In doing this, the National Sugar Development Council (NSDC) is enforcing compliance from Dangote Sugar, Golden Sugar and BUA who are they pioneer sugar companies that are presently undertaking government initiative “Backward Integrated Programme (BIP)” to source raw sugar locally.
Speaking in Abuja yesterday, the Executive Secretary of NSDC, Latif Busari while revealing new guidelines for BIP Operators stated that they (operators) are now require to submit their requests for quota sugar allocation for the following year in December of the preceding year.
“Year 2017 allocation shall be the last in which sugar allocation shall be based on the old criteria including market/share refinery capacity. As from 2018 and henceforth, allocation shall be strictly based on quantitative verified improvement in performance.
He disclosed that Sugar Road map Implementation Committee (SURMIC) and Sugar Industry Monitoring Group (SIMOG) are expected to conduct quarterly monitoring of all BIP projects. Outcome of each monitoring exercise will be forwarded to all operators with copies sent to the NSDC and the Office of the Honourable Minister, Ministry of Industry, Trade and Investment.
Giving key performance indicators weigh to BIP operators, Busari highlighted that “to ensure compliance, government has also put in place sanctions for poor BIP performance. Any operator that fails to achieve the performance target for the year, based on its BIP commitments, as released by the Joint Harmonisation meeting, shall be penalised for poor performance with reduction in its quota commensurate with its performance scores”.
“Scores by operators shall be in percentages and an operator shall be allocated the exact percentage of its score in the year’s projected allocation. There will also be sanctions for quota infringement by any of the BIP operators. Any operator that abuses the allocated quota through excess importation shall pay for the excess sugar importation calculated on the extant tariff indicated in the NSMP, for that period or year and not at the concessionary tariff”.
The ES noted that erring operator must pay the duty penalty for excess importation before it can be allowed by the Nigerian Customs Service to discharge its raw sugar cargo. Stating that the NSDC also reserves the right to recommend additional sanction if the above appears not effective in ensuring compliance.
It is hoped that these measures, if adopted and strictly implemented shall bring some sanity to the implementation of the sugar BIP programme and enhance the performance of operators.
It will be recall that the Federal Government had, following the official take-off of the Nigerian Sugar Master Plan (NSMP) in January, 2013 began the implementation of the Sugar Backward Integration Programme.
A total of three refineries were approved as BIP operators and were made to sign formal commitments detailing a number of indicators by which their performance will be measured.
As part of the arrangement, raw sugar quotas at the concessionary tariff of 5 percent Duty and 5 percent Levy was to be allocated to operators on the basis of performance of their BIP projects and as incentive to encourage operators to plough back profits to their BIP projects.

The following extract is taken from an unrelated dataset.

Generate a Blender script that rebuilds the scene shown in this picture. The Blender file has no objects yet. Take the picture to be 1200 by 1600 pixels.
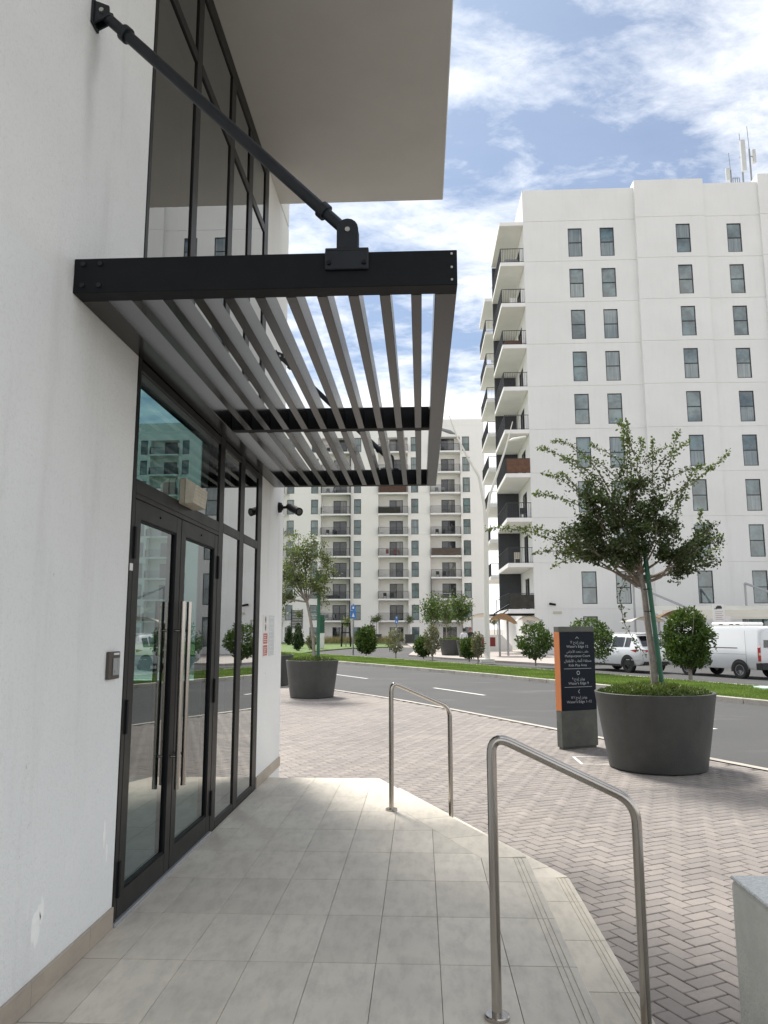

In addition, the concessionary tariff was to last for 3 years in the first instance. Operators’ performance was to be assessed by two special committees set up by the NSMP namely; SURMIC (Sugar Roadmap Implementation Committee) and SIMOG (Sugar Industry Monitoring Group).
In line with earlier agreements and conditions as contained in Backward Integration Programme (BIP) guidelines.
The Federal Government after a thorough assessment of the individual performances of the operators between 2013-2016 has deemed it necessary to introduce new guidelines and benchmarks for raw sugar allocation to operators of the BIP.
Information made available by the NSMP implementing agency, the National Sugar Development Council (NSDC) at the end of the NSMP MID TERM REVIEW meeting recently, indicates that the general performance of operators was below average, a situation the Federal Government isn’t comfortable with. The Government has also realized that the bane of the current strategy is that past quota allocation has not been strictly based on BIP performance and the incentive has not been effectively utilised in getting operators to improve performance in their BIP implementation.